Şiirlerinde “Ruhsat, Ruhsat Baba, Âşık Ruhsat” mahlasları yanında en çok “Ruhsatî” mahlasını kullanan şaire bu mahlası Sivas’ın Karabaşı köyünden Şeyh İbrâhim Efendi vermiştir. “Bir zaman İcâdî bir zaman Cehdî / Şimdi de Ruhsatî Baba dediler” beytinde işaret edildiğine göre şair önce “İcâdî” ve “Cehdî” mahlaslarını kullanmışsa da bu mahlaslarıyla şiirleri yoktur. İrticâlen güzel şiirler söyleyen, ancak saz çalamayan şair ömrü boyunca arzu ettiği şöhrete kavuşamamıştır. Ruhsatî’nin bazı saz şairleri gibi hem hece hem aruz ölçüsüyle şiirleri varsa da onun şairlik gücünü yansıtan şiirleri hece vezniyledir. 500’e yakın şiirinin yarıdan fazlası koşmadır. Diğerlerini semâi nazım biçimiyle ve aruz ölçüsüyle söyledikleri oluşturur. Genellikle üç beş dörtlükten oluşan şiirleri ölçü, durak, kafiye ve redif bakımından sağlam sayılabilecek bir yapıya sahiptir. Dilinin sade olması, aşk, ölüm, gurbet, yoksulluk, zamandan şikâyet, din, tabiat gibi konuları etkili biçimde dile getirmesi Ruhsatî’nin önemli özellikleridir. Ruhsatî şiirlerinin bir bölümünde bir âşık gibi kalbi heyecanla çarpan, tabiattan zevk alan, toplumun bozuk yönlerini gören bir saz şairi, bir bölümünde öğüt veren, fâni güzelliklere aldanmayan, mütevekkil bir derviş edasındadır. Vehbi Cem Aşkun dinî öğelere fazlaca yer veren Ruhsatî’nin Nakşibendî, M. Fuad Köprülü ise Bektaşî olduğunu söylerken onun hakkında geniş bir araştırma yapan Doğan Kaya şiirlerinden hareketle Nakşibendî olduğunu ortaya koymuştur (Âşık Ruhsatî, s. 23-24). Âşık edebiyatı içinde bir âşık kolunun kurucusu sayılan Ruhsatî’nin birçok şiiri günümüzde türkü ve ilâhi olarak söylenmektedir.
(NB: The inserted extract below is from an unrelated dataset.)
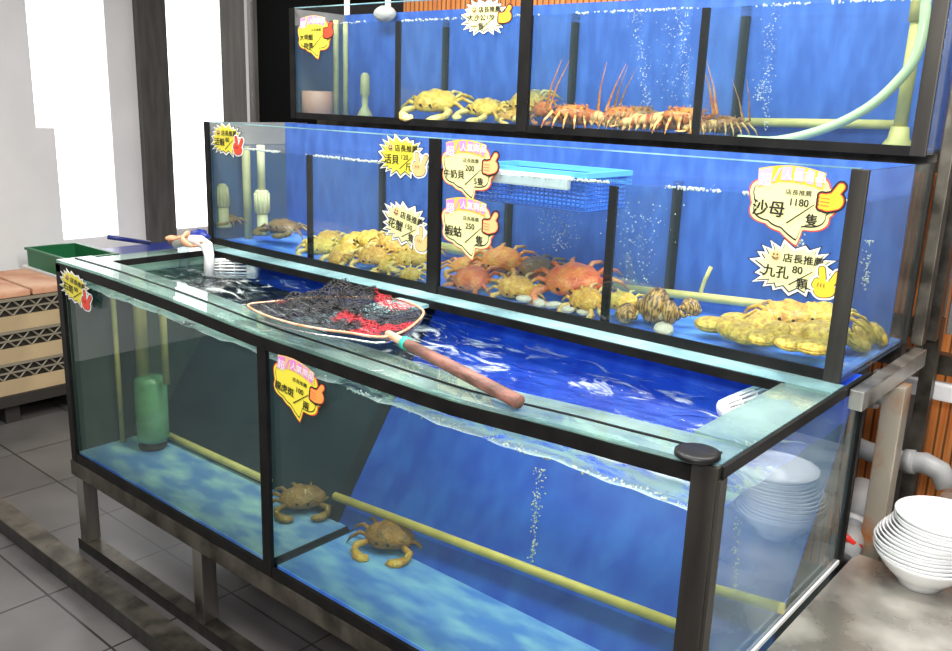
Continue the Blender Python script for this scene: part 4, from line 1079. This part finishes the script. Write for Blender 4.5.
def sign(u, v, ypl, W_px, H_px, kind, label, lines, face='s_cream', hand='thumb', handcol='s_gold', tilt=0, banner='s_lilac', small=True, seed=1):
    c = at_y(u, v, ypl)
    T = thing('price_sign', label, 'sign', (c.x, ypl, c.z))
    e0, e1 = at_y(u - W_px / 2, v, ypl), at_y(u + W_px / 2, v, ypl)
    sw = (e1.x - e0.x); sh = (at_y(u, v - H_px / 2, ypl).z - at_y(u, v + H_px / 2, ypl).z)
    full_h = .82 if kind == 'cloud' else .66
    sx, sz = sw / 1.0, sh / full_h
    ct, st = math.cos(math.radians(tilt)), math.sin(math.radians(tilt))
    def fin(name, bm, mat):
        for vv in bm.verts:
            x, z = vv.co.x * sx, vv.co.z * sz
            vv.co.x, vv.co.z = x * ct - z * st, x * st + z * ct
        return obj(name, bm, mat, T, off=(0, 0, 0))
    S = cloud if kind == 'cloud' else (lambda s: burst(s, seed=seed))
    L = lambda k: -.0010 * k
    bm = B(); poly(bm, S(.012), -.0005, L(1), (-.04, .03)); fin('outline', bm, M['s_red' if kind == 'cloud' else 's_black'])
    bm = B(); poly(bm, S(-.005), L(1), L(2), (-.04, .03)); fin('border', bm, M['s_white'] if kind != 'cloud' else M['s_yellow' if face == 's_yellow' else 's_cream'])
    bm = B(); poly(bm, S(-.040), L(2), L(2.6), (-.04, .03)); fin('inner_line', bm, M['s_black'])
    bm = B(); poly(bm, [(x + .004, z + .008) for x, z in S(-.050)], L(2.6), L(3.4), (-.04, .03)); fin('face', bm, M[face])
    if kind == 'cloud':
        def az(t): return -.42 + .70 * t / 12, .27 + .075 * math.sin(PI * (.10 + .80 * t / 12))
        arc = [az(t) for t in range(13)]
        bm = B(); poly(bm, [(x, z + .075) for x, z in arc] + [(x * .97 - .005, z - .125 + .03 * min(1, i / 4)) for i, (x, z) in list(enumerate(arc))[::-1]], L(3.4), L(4.2)); fin('banner_edge', bm, M['s_gold' if face == 's_cream' else 's_tan'])
        bm = B()
        for a_, b_ in [(0, 2.7), (3.2, 3.7), (4.2, 6.2), (6.5, 8.4), (8.7, 10.2), (10.5, 11.7)]:
            (xa, za_), (xb, zb2) = az(a_), az(b_); lo_ = -.110 if a_ == 0 else -.075
            if b_ - a_ < .7: poly(bm, [(xa + .03, za_ + .05), (xb + .03, zb2 + .055), (xb - .03, zb2 - .09), (xa - .03, za_ - .095)], L(4.2), L(4.8))
            else: poly(bm, [(xa + .008, za_ + .062), (xb - .008, zb2 + .062), (xb - .012, zb2 + lo_), (xa + .004, za_ + lo_)], L(4.2), L(4.8))
        fin('banner', bm, M[banner])
        bm = B(); text_into(bm, '超', -.410, .205, .145, L(5.0), bold=.02); fin('banner_lettering', bm, M['s_white'])
        bm = B(); text_into(bm, '人氣商品', -.165, .282, .108, L(5.0), bold=.02, sx=1.05)
        fin('banner_lettering', bm, M['s_white'])
    bm = B()
    for s_, x, z, size in lines: text_into(bm, s_, x, z, size, L(5.2), bold=.045)
    x0, z0, x1, z1 = (-.07, -.17, .20, .05) if kind == 'cloud' else (-.07, -.17, .17, .01)
    poly(bm, [(x0, z0), (x0 + .014, z0 - .008), (x1 + .007, z1 - .006), (x1, z1)], L(4.9), L(5.2))
    if kind == 'cloud': text_into(bm, '店長推薦', -.11, .130, .060, L(5.2), bold=.03, sx=1.15)
    if kind == 'burst': text_into(bm, '店長推薦', -.16, .085, .105, L(5.2), bold=.05, sx=1.05)
    fin('lettering', bm, M['s_black'])
    if kind == 'burst':
        bm = B(); capsule(bm, (-.245, .13), (-.24, .13), .052, L(4), L(4.4), 12); fin('smiley_badge', bm, M['s_tan'])
        bm = B()
        for ex in (-.262, -.224): capsule(bm, (ex, .148), (ex, .142), .008, L(4.4), L(4.8))
        tube(bm, [(-.275, L(4.7), .118), (-.255, L(4.7), .103), (-.23, L(4.7), .103), (-.21, L(4.7), .118)], .005, 4); fin('smiley_face', bm, M['s_black'])
    # hand
    def hand_shape(bm, g, y0, y1):
        if hand == 'thumb':
            hx, hz = (.35, .09) if kind == 'cloud' else (.36, -.02)
            capsule(bm, (hx - .02, hz - .01), (hx + .05, hz + .01), .082 + g, y0, y1, 14)
            capsule(bm, (hx + .03, hz + .05), (hx + .095, hz + .155), .034 + g, y0, y1)
            for k in range(4): capsule(bm, (hx - .085, hz - .058 + k * .036), (hx - .02, hz - .062 + k * .036), .021 + g, y0, y1)
        else:
            hx, hz = .315, -.125
            capsule(bm, (hx - .02, hz - .04), (hx + .03, hz - .03), .088 + g, y0, y1, 14)
            capsule(bm, (hx - .02, hz + .04), (hx - .045, hz + .175), .034 + g, y0, y1); capsule(bm, (hx + .06, hz + .02), (hx + .125, hz + .145), .034 + g, y0, y1)
            capsule(bm, (hx - .095, hz + .0), (hx - .08, hz + .04), .034 + g, y0, y1); capsule(bm, (hx - .04, hz + .01), (hx + .02, hz + .0), .03 + g, y0, y1)
    bm = B(); hand_shape(bm, .030, L(5.2), L(5.5)); fin('hand_outline', bm, M['s_white' if hand != 'thumb' else 's_black'])
    bm = B(); hand_shape(bm, .010, L(5.5), L(5.8)); fin('hand_outline', bm, M['s_black' if hand != 'thumb' else 's_red'])
    bm = B(); hand_shape(bm, 0, L(5.8), L(6.4)); fin('hand_mark', bm, M[handcol])
    bm = B()
    hx, hz = (.35, .09) if kind == 'cloud' else (.36, -.02)
    if hand == 'thumb':
        for k in range(3): poly(bm, [(hx - .09, hz - .043 + k * .036), (hx + .0, hz - .047 + k * .036), (hx + .0, hz - .041 + k * .036), (hx - .09, hz - .037 + k * .036)], L(6.4), L(7.3))
    else:
        for k in range(3): poly(bm, [(.24 + k * .035, -.14), (.246 + k * .035, -.14), (.256 + k * .03, -.10), (.248 + k * .03, -.10)], L(6.4), L(7.3))
    fin('finger_lines', bm, M['s_red' if hand == 'thumb' else 's_black'])
    return nest(T, [('finger_lines', 'hand_mark'), ('hand_outline', 'hand_mark'), ('smiley_face', 'smiley_badge'), ('banner_lettering', 'banner'), ('inner_line', 'face')])
Yf2, Yf3, Yf1 = Y2 + .0035, Y3 + .0035, .0035
sign(795, 207, Yf2, 97, 80, 'cloud', 'large cream cloud-shaped price sign reading 1180, thumbs-up hand, by the right corner post', [('沙母', -.45, -.105, .18), ('1180', -.065, .015, .105), ('隻', .125, -.165, .135)])
sign(797, 270, Yf2, 94, 60, 'burst', 'cream starburst price sign reading 80, under the large cloud sign', [('九孔', -.37, -.10, .15), ('80', -.045, -.035, .115), ('顆', .015, -.185, .125)], hand='peace')
sign(470, 172, Yf2, 58, 62, 'cloud', 'cream cloud price sign reading 200, upper of two right of the middle post', [('牛奶貝', -.45, -.09, .125), ('200', -.065, .015, .105), ('5隻', .09, -.15, .11)], banner='s_pink', handcol='s_tan')
sign(470, 230, Yf2, 58, 62, 'cloud', 'cream cloud price sign reading 250, lower of two right of the middle post', [('蝦蛄', -.43, -.10, .155), ('250', -.065, .015, .105), ('隻', .115, -.165, .135)], banner='s_pink', handcol='s_tan')
sign(404, 157, Yf2, 52, 46, 'burst', 'yellow starburst price sign, upper of two left of the middle post', [('活貝', -.37, -.10, .15), ('120', -.045, -.035, .10), ('斤', .05, -.18, .12)], face='s_yellow', hand='peace', handcol='s_tan', seed=3)
sign(408, 226, Yf2, 52, 48, 'burst', 'pale starburst price sign, lower of two left of the middle post', [('花蟹', -.37, -.10, .15), ('150', -.045, -.035, .10), ('隻', .05, -.18, .12)], hand='peace', handcol='s_tan', tilt=-12, seed=4)
sign(228, 140, Yf2, 34, 36, 'burst', 'small yellow starburst sign with red hand, left end of the middle tank', [('活蝦', -.37, -.10, .15), ('80', -.045, -.035, .115)], face='s_yellow', hand='peace', handcol='s_red', seed=5)
sign(316, 38, Yf3, 36, 44, 'cloud', 'yellow cloud price sign with red thumb at the left end of the topmost tank', [('大明蝦', -.43, -.03, .125), ('時價', -.32, -.19, .13)], face='s_yellow', handcol='s_red', banner='s_pink')
sign(487, 17, Yf3, 50, 40, 'burst', 'cream starburst sign with orange hand left of the topmost tank middle post', [('大沙公', -.38, -.05, .125), ('一隻', -.28, -.19, .12), ('170', .0, -.04, .105)], hand='thumb', handcol='s_gold', seed=6)
sign(77, 289, Yf1 - .0125, 32, 36, 'burst', 'small yellow starburst sign with red hand, left corner of the lower tank', [('石斑', -.37, -.10, .15), ('60', -.045, -.035, .115)], face='s_yellow', hand='peace', handcol='s_red', seed=7, tilt=-8)
sign(299, 392, Yf1 - .0125, 52, 60, 'cloud', 'yellow cloud price sign with orange thumb beside the lower tank mullion', [('龍虎斑', -.44, -.09, .125), ('100', -.04, .0, .10), ('兩', .11, -.16, .12)], face='s_yellow', handcol='s_orange', banner='s_pink', tilt=-7)
bpy.data.objects.remove(TXO)

# ------------------------------------------------------------------ light
def area(name, loc, rot, sx, sy, power, col=(1, 1, 1)):
    l = bpy.data.lights.new(name, 'AREA'); l.shape = 'RECTANGLE'; l.size = sx; l.size_y = sy; l.energy = power; l.color = col
    o = bpy.data.objects.new(name, l); COL.objects.link(o); o.location = loc; o.rotation_euler = [math.radians(a) for a in rot]
    return o
area('overhead_light', (1.3, .35, 1.75), (0, 0, 0), 2.8, .35, 62, (1, .98, .94))
area('overhead_light', (1.6, -1.1, 1.75), (0, 0, 0), 2.6, .5, 46, (1, .97, .93))
area('overhead_light', (3.0, .75, 1.75), (0, 0, 0), .9, 1.2, 27, (1, .97, .93))  # light added over the counter to brighten bowls and back wall
area('camera_flash', (2.95, -1.5, .95), (68, 0, 36), .35, .25, 20, (1, 1, 1))
w = bpy.data.worlds.new('room_light'); SC.world = w; w.use_nodes = True
w.node_tree.nodes['Background'].inputs[0].default_value = (.95, .97, 1, 1); w.node_tree.nodes['Background'].inputs[1].default_value = .26

# ------------------------------------------------------------------ stand everything on the floor
for o in bpy.data.objects:
    if o.parent is None: o.location.z += LIFT
SC.view_settings.view_transform = 'Standard'; SC.view_settings.look = 'None'; SC.view_settings.gamma = 1.0
SC.view_settings.exposure = .65
SC.view_settings.use_curve_mapping = False
SC.cycles.transparent_max_bounces = 40
SC.cycles.max_bounces = 12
Ruhsatî’nin ölüm tarihi kesin olarak bilinmemekte, M. Fuad Köprülü onun 1899’da, Kadri Özyalçın - Kemal Gürpınar 1901’de, Vehbi Cem Aşkun ile Eflatun Cem Güney ise 1911’de vefat ettiğini söylemektedir. Şiirlerinde yaşının yetmişe dayandığını belirtmesi, 1903’te Sivas valisi olan Reşid Paşa’dan ve Sultan Mehmed Reşad’ın saltanatından (1909-1918) söz etmesi 1911 yılında öldüğü yolundaki görüşü daha güçlü kılmaktadır. Mezarı Deliktaş’ta kendisinden önce ölen oğlu Âşık Minhâcî’nin yanındadır. Taşında, “Ruhsatî Azrâil gezer kastıma / Hakkım helâl olsun eşim dostuma / Bir belli taş dikin başım üstüne / Bir gün devir döner belirsiz olur” dörtlüğünün bulunduğu mezar 1970’li yılların başında Sivas Valisi Celal Kayacan tarafından yaptırılmıştır.